Another Column at MyShelf.Com

Before the Title, Past
A Nonfiction Column
By Willie Elliott

The Legacy of John O'Hara

As an English major and former high school literature teacher, I was attracted to a collection of short stories by John O'Hara.
John O'Hara, an author of many best sellers in the 1930's, 1940's and 1950's with such titles as Appointment in Samarra, From the Terrace, Ten North Frederick, and Butterfield 8, always craved the attention given to William Faulkner, John Steinbeck, and Ernest Hemingway. It is no secret that O'Hara craved the much-coveted Nobel Prize in literature.

While O'Hara may not have received the attention he deserved for his novels, Carroll Publishers under the editorship of Matthew J. Bruccoli have insured O'Hara's standing as a top-notch short story writer with the publication of his short stories Gibbsville, PA: The Classic Stories.

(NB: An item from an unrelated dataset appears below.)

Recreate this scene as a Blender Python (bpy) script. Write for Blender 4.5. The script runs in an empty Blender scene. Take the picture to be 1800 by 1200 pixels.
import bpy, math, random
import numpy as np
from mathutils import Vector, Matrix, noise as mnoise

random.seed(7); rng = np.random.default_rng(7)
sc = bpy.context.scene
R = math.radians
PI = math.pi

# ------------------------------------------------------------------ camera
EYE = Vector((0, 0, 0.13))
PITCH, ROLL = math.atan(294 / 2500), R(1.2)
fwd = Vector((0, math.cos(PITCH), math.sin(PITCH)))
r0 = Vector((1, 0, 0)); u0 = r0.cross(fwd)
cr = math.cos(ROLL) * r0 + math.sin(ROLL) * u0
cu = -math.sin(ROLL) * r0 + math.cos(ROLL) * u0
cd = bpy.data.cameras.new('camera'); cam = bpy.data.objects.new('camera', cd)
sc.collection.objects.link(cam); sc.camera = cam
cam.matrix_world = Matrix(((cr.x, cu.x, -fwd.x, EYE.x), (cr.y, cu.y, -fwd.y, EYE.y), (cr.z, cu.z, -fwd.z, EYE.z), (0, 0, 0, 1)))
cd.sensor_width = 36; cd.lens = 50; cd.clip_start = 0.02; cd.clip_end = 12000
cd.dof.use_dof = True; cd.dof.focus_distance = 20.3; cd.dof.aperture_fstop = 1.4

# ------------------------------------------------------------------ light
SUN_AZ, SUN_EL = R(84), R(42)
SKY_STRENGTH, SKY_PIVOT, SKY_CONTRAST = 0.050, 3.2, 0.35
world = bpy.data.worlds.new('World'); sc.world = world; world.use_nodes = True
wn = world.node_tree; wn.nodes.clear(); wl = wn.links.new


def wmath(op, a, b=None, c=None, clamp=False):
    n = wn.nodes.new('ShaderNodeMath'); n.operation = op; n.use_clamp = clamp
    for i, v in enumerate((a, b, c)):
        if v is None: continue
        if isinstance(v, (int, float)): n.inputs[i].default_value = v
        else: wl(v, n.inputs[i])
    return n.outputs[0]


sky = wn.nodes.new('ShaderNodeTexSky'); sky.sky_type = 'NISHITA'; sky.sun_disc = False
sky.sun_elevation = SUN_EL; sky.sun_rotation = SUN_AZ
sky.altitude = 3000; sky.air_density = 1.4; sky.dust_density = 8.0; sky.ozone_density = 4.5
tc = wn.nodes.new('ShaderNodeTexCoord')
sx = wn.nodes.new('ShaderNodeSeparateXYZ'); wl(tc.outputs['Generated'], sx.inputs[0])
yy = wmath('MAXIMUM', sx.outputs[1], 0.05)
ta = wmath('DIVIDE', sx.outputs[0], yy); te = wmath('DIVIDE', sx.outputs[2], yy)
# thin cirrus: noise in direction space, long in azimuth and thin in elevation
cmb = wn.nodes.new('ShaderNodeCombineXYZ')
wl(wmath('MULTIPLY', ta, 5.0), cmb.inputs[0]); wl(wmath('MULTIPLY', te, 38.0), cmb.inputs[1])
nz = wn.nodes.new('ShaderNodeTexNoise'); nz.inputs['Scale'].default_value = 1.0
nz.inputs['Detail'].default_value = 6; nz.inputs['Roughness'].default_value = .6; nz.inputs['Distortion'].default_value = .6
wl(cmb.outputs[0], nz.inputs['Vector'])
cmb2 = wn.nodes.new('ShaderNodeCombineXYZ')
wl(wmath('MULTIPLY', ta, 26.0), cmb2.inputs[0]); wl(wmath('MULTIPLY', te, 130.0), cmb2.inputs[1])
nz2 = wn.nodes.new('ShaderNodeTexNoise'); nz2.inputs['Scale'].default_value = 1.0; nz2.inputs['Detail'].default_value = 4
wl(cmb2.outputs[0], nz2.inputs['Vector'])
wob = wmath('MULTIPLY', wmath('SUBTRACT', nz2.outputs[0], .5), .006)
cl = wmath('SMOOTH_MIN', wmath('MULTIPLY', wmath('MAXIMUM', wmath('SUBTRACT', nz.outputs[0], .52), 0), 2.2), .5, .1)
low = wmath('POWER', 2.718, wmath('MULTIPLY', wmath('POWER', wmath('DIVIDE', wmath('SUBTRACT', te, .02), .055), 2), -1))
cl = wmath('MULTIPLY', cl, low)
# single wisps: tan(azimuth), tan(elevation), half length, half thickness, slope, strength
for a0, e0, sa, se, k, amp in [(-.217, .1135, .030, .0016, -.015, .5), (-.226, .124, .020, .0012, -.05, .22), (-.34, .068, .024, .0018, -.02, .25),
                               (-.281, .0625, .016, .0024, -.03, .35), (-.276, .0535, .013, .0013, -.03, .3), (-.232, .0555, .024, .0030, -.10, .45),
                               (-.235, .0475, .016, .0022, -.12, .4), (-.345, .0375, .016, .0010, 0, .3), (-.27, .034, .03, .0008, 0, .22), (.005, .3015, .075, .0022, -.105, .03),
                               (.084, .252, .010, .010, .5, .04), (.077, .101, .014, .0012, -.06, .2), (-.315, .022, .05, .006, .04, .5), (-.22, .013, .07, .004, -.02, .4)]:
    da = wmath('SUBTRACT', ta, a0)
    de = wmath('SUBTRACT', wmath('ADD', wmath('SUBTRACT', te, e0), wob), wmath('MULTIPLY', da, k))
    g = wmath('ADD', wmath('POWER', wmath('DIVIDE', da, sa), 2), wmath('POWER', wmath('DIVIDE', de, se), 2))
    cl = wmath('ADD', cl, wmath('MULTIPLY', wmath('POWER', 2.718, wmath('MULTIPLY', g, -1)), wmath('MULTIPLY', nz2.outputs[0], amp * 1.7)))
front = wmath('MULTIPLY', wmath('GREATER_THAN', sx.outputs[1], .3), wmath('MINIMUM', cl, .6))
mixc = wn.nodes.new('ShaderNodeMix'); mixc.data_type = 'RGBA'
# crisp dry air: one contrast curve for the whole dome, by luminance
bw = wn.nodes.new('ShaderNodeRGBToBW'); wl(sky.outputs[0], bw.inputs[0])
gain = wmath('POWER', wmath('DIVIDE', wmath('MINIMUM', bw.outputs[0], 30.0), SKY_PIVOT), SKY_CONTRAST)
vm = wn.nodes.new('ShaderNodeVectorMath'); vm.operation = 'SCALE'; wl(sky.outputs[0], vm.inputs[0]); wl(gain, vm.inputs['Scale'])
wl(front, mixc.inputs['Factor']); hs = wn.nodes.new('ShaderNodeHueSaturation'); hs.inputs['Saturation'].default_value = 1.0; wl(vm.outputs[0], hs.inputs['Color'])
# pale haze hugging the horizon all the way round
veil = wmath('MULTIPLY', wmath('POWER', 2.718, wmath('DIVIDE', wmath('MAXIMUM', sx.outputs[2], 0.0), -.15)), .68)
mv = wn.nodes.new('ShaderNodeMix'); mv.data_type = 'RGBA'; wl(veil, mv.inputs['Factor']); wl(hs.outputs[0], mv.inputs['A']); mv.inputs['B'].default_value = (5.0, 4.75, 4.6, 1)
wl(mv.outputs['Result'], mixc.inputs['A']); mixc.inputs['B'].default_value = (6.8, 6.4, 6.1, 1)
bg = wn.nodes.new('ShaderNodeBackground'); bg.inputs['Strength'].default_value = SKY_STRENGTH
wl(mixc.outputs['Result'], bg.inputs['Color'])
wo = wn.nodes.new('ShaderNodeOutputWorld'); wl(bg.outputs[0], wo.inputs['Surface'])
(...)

The stories, which do not necessarily flow from one to another, are held together by the fact that they all are set in Gibbsville, Pa, a Polish coal mining and Jewish shopkeepers area of Pennsylvania.

This ideas of centering stories around a locale has been used by William Faulkner in his imaginary Yoknapatawpha County, Sherwood Anderson in his collection called Winesburg, Ohio and even Edgar Lee Masters in his poems about the people of Spoon River in his Spoon River Anthology.

The Preface to the collection by George V. Higgins does a terrific job of providing background information that will greatly aid the reader in understand O'Hara and his work.

Some of the stories such as the “The Doctor's Son,” while not completely autobiographical, certainly seems to have some material drawn from O'Hara's life.

One wonders why O'Hara did not receive more attention during his long literary life. One also wonders what exactly separates the serious writers from the popular much read authors. Based on what we know about this situation, we wonder who will be considered the “serious” writers from the modern age.

Whatever the case, Gibbsville, PA goes a long way in placing O'Hara among the best writer of short stories of all times. Any institution that that treasures the short story genre should get a copy of this anthology.